▸ Goal
Your job is to retype all of the data word for word, leaving every image out.

+++

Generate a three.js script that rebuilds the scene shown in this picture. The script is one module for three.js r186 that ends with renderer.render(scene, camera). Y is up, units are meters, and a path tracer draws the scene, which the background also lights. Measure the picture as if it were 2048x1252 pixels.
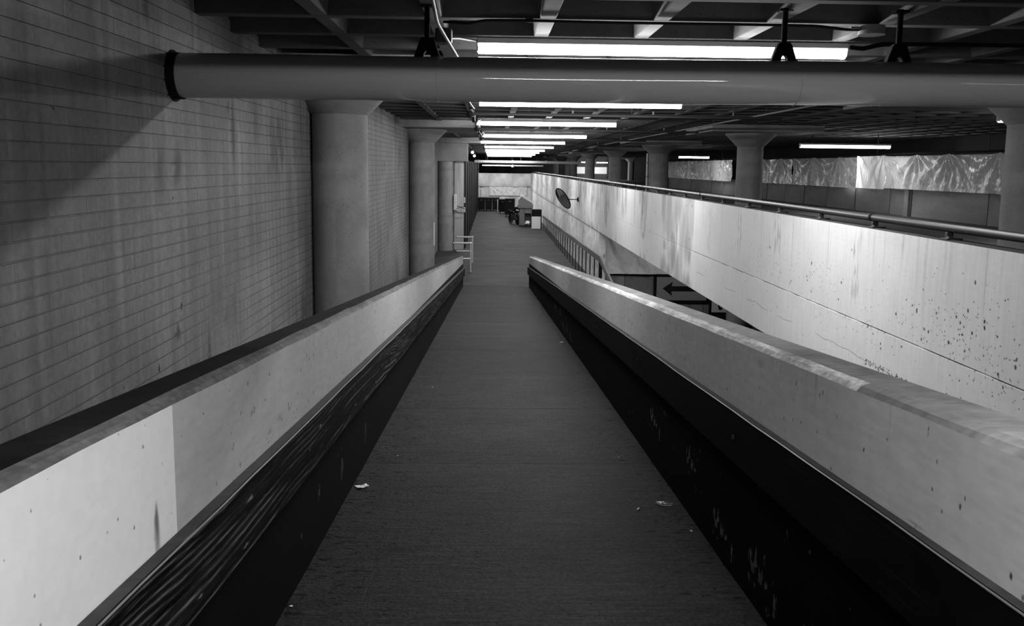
import * as THREE from 'three';
import { RoundedBoxGeometry } from 'three/addons/geometries/RoundedBoxGeometry.js';
import { mergeGeometries } from 'three/addons/utils/BufferGeometryUtils.js';
import { RectAreaLightUniformsLib } from 'three/addons/lights/RectAreaLightUniformsLib.js';

// ------------------------------------------------------------------ camera, exposure
const scene = new THREE.Scene();
scene.background = new THREE.Color(0x000000);
const W = 2048, H = 1252, FOCAL = 1660, EYE = 3.65;
const camera = new THREE.PerspectiveCamera(2 * Math.atan(H / 2 / FOCAL) * 180 / Math.PI, W / H, 0.05, 300);
camera.rotation.order = 'YXZ';
camera.rotation.set(-7 * Math.PI / 180, -0.024778, 0.012);
camera.position.set(0, EYE, 0);
camera.setViewOffset(W, H, 0, 88.7, W, H);
scene.add(camera);
const renderer = new THREE.WebGLRenderer({ antialias: true });
renderer.toneMapping = THREE.LinearToneMapping;
renderer.toneMappingExposure = 1.0;
renderer.shadowMap.enabled = true;
RectAreaLightUniformsLib.init();
const TUBE = 104;          // radiance of the light of a tube, white = 1
const GLOW = 25;           // what the eye sees of the lens

// ------------------------------------------------------------------ small helpers
let seed = 7;
const rnd = () => { seed = (seed * 1664525 + 1013904223) >>> 0; return seed / 4294967296; };
const R = (a, b) => a + (b - a) * rnd();
const hash = (x, y, s) => { let h = Math.imul(x, 374761393) ^ Math.imul(y, 668265263) ^ Math.imul(s, 2246822519); h = Math.imul(h ^ (h >>> 13), 1274126177); return ((h ^ (h >>> 16)) >>> 0) / 4294967296; };
const mod = (a, n) => ((a % n) + n) % n;
const sm = t => t * t * (3 - 2 * t);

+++

▸ Answer for this exercise
Generate a three.js script that rebuilds the scene shown in this picture. The script is one module for three.js r186 that ends with renderer.render(scene, camera). Y is up, units are meters, and a path tracer draws the scene, which the background also lights. Measure the picture as if it were 2048x1252 pixels.
import * as THREE from 'three';
import { RoundedBoxGeometry } from 'three/addons/geometries/RoundedBoxGeometry.js';
import { mergeGeometries } from 'three/addons/utils/BufferGeometryUtils.js';
import { RectAreaLightUniformsLib } from 'three/addons/lights/RectAreaLightUniformsLib.js';

// ------------------------------------------------------------------ camera, exposure
const scene = new THREE.Scene();
scene.background = new THREE.Color(0x000000);
const W = 2048, H = 1252, FOCAL = 1660, EYE = 3.65;
const camera = new THREE.PerspectiveCamera(2 * Math.atan(H / 2 / FOCAL) * 180 / Math.PI, W / H, 0.05, 300);
camera.rotation.order = 'YXZ';
camera.rotation.set(-7 * Math.PI / 180, -0.024778, 0.012);
camera.position.set(0, EYE, 0);
camera.setViewOffset(W, H, 0, 88.7, W, H);
scene.add(camera);
const renderer = new THREE.WebGLRenderer({ antialias: true });
renderer.toneMapping = THREE.LinearToneMapping;
renderer.toneMappingExposure = 1.0;
renderer.shadowMap.enabled = true;
RectAreaLightUniformsLib.init();
const TUBE = 104;          // radiance of the light of a tube, white = 1
const GLOW = 25;           // what the eye sees of the lens

// ------------------------------------------------------------------ small helpers
let seed = 7;
const rnd = () => { seed = (seed * 1664525 + 1013904223) >>> 0; return seed / 4294967296; };
const R = (a, b) => a + (b - a) * rnd();
const hash = (x, y, s) => { let h = Math.imul(x, 374761393) ^ Math.imul(y, 668265263) ^ Math.imul(s, 2246822519); h = Math.imul(h ^ (h >>> 13), 1274126177); return ((h ^ (h >>> 16)) >>> 0) / 4294967296; };
const mod = (a, n) => ((a % n) + n) % n;
const sm = t => t * t * (3 - 2 * t);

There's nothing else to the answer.